When Life Gives You AI, Will You Turn It Into A Market for Lemons? Understanding How Information Asymmetries About AI System Capabilities Affect Market Outcomes and Adoption
Alexander Erlei, Federico Cau, Radoslav Georgiev, Sagar Kumar, Kilian Bizer, Ujwal Gadiraju
TL;DR
The paper addresses the problem of information asymmetry in AI consumer markets by experimentally simulating a lemon-market with controllable lemon density and disclosure regimes. It combines a formal Bayesian signaling framework with a multi-task human-subject experiment to evaluate how disclosure shapes adoption and delegation to AI offers. Key findings show that partial disclosure significantly improves decision efficiency by enabling better avoidance of low-quality AI, while full disclosure yields mixed results due to risk aversion and autonomy concerns.
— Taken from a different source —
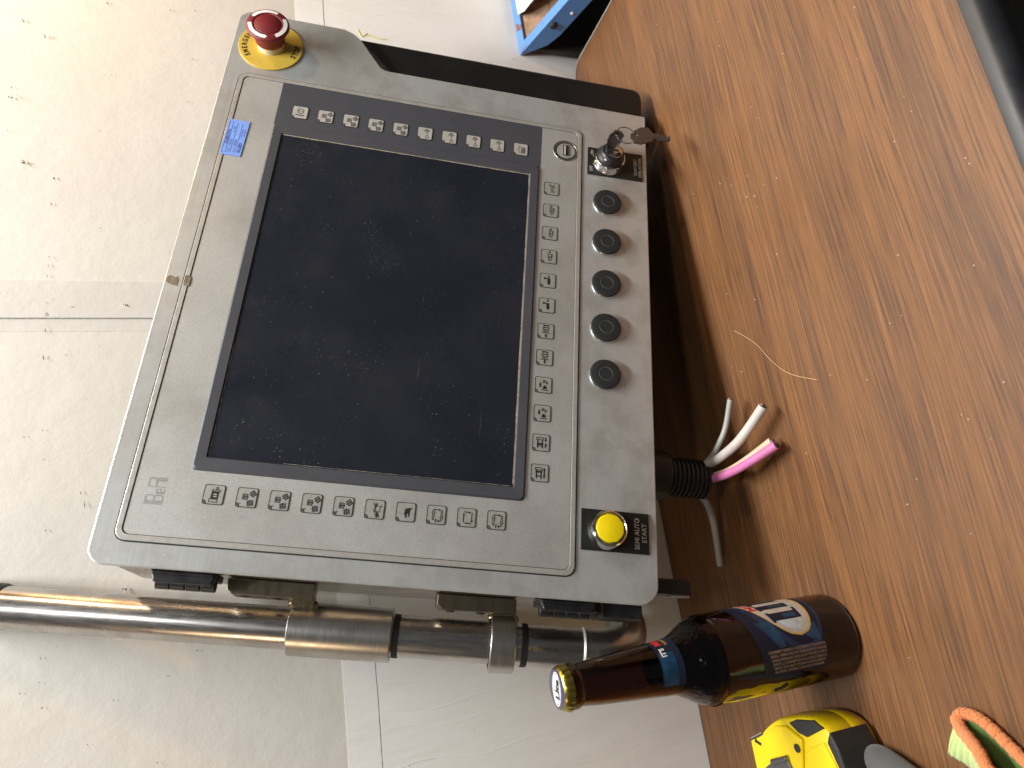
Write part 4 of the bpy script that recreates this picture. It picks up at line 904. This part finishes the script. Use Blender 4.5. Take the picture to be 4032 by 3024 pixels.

The work has practical implications for designing interpretable, actionable transparency signals and informs regulatory design, suggesting that strategic, lightweight disclosures can yield welfare gains in AI markets without requiring exhaustive transparency.
Abstract
AI consumer markets are characterized by severe buyer-supplier market asymmetries. Complex AI systems can appear highly accurate while making costly errors or embedding hidden defects. While there have been regulatory efforts surrounding different forms of disclosure, large information gaps remain. This paper provides the first experimental evidence on the important role of information asymmetries and disclosure designs in shaping user adoption of AI systems. We systematically vary the density of low-quality AI systems and the depth of disclosure requirements in a simulated AI product market to gauge how people react to the risk of accidentally relying on a low-quality AI system. Then, we compare participants' choices to a rational Bayesian model, analyzing the degree to which partial information disclosure can improve AI adoption. Our results underscore the deleterious effects of information asymmetries on AI adoption, but also highlight the potential of partial disclosure designs to improve the overall efficiency of human decision-making.